**Stated goal**
Write out each line that follows exactly as it stands, without the pictures.

**Data block**
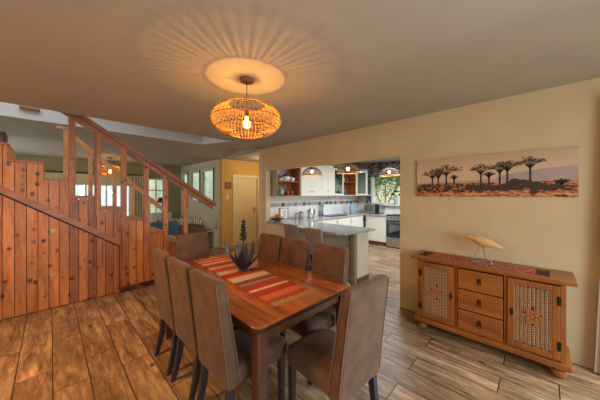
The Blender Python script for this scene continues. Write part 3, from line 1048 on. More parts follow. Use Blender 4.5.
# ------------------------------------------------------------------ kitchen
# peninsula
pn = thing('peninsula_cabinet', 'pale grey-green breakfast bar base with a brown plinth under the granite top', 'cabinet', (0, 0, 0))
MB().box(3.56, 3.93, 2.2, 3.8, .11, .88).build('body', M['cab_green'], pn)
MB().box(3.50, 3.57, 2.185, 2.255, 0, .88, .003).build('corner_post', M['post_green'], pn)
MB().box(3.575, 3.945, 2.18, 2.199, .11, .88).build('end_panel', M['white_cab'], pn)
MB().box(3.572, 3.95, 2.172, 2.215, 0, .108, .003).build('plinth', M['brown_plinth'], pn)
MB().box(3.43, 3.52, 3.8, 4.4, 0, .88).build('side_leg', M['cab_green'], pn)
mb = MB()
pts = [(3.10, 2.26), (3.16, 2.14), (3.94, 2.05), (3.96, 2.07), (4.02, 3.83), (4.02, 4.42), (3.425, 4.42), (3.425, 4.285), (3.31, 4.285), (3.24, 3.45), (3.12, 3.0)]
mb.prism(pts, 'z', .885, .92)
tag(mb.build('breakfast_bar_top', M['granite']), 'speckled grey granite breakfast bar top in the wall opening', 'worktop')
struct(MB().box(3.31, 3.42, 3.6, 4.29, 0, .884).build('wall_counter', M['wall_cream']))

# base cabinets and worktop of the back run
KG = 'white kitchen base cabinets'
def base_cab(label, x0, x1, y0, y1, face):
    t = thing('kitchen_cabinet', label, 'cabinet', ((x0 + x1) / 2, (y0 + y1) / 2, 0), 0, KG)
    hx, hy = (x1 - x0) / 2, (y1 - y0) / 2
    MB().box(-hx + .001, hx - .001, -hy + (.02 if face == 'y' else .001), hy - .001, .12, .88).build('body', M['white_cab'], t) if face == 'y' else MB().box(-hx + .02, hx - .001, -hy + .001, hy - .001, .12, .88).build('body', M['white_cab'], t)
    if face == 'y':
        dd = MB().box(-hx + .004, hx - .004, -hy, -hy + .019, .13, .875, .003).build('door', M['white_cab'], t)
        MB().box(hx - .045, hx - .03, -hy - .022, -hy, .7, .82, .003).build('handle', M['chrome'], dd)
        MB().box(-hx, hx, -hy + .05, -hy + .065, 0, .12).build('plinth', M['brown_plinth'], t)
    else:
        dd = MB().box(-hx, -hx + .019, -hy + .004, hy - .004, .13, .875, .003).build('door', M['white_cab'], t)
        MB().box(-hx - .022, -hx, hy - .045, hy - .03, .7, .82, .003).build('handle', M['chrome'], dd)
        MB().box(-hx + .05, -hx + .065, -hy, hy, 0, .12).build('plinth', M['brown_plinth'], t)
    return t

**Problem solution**
The Blender Python script for this scene continues. Write part 3, from line 1048 on. More parts follow. Use Blender 4.5.
# ------------------------------------------------------------------ kitchen
# peninsula
pn = thing('peninsula_cabinet', 'pale grey-green breakfast bar base with a brown plinth under the granite top', 'cabinet', (0, 0, 0))
MB().box(3.56, 3.93, 2.2, 3.8, .11, .88).build('body', M['cab_green'], pn)
MB().box(3.50, 3.57, 2.185, 2.255, 0, .88, .003).build('corner_post', M['post_green'], pn)
MB().box(3.575, 3.945, 2.18, 2.199, .11, .88).build('end_panel', M['white_cab'], pn)
MB().box(3.572, 3.95, 2.172, 2.215, 0, .108, .003).build('plinth', M['brown_plinth'], pn)
MB().box(3.43, 3.52, 3.8, 4.4, 0, .88).build('side_leg', M['cab_green'], pn)
mb = MB()
pts = [(3.10, 2.26), (3.16, 2.14), (3.94, 2.05), (3.96, 2.07), (4.02, 3.83), (4.02, 4.42), (3.425, 4.42), (3.425, 4.285), (3.31, 4.285), (3.24, 3.45), (3.12, 3.0)]
mb.prism(pts, 'z', .885, .92)
tag(mb.build('breakfast_bar_top', M['granite']), 'speckled grey granite breakfast bar top in the wall opening', 'worktop')
struct(MB().box(3.31, 3.42, 3.6, 4.29, 0, .884).build('wall_counter', M['wall_cream']))

# base cabinets and worktop of the back run
KG = 'white kitchen base cabinets'
def base_cab(label, x0, x1, y0, y1, face):
    t = thing('kitchen_cabinet', label, 'cabinet', ((x0 + x1) / 2, (y0 + y1) / 2, 0), 0, KG)
    hx, hy = (x1 - x0) / 2, (y1 - y0) / 2
    MB().box(-hx + .001, hx - .001, -hy + (.02 if face == 'y' else .001), hy - .001, .12, .88).build('body', M['white_cab'], t) if face == 'y' else MB().box(-hx + .02, hx - .001, -hy + .001, hy - .001, .12, .88).build('body', M['white_cab'], t)
    if face == 'y':
        dd = MB().box(-hx + .004, hx - .004, -hy, -hy + .019, .13, .875, .003).build('door', M['white_cab'], t)
        MB().box(hx - .045, hx - .03, -hy - .022, -hy, .7, .82, .003).build('handle', M['chrome'], dd)
        MB().box(-hx, hx, -hy + .05, -hy + .065, 0, .12).build('plinth', M['brown_plinth'], t)
    else:
        dd = MB().box(-hx, -hx + .019, -hy + .004, hy - .004, .13, .875, .003).build('door', M['white_cab'], t)
        MB().box(-hx - .022, -hx, hy - .045, hy - .03, .7, .82, .003).build('handle', M['chrome'], dd)
        MB().box(-hx + .05, -hx + .065, -hy, hy, 0, .12).build('plinth', M['brown_plinth'], t)
    return t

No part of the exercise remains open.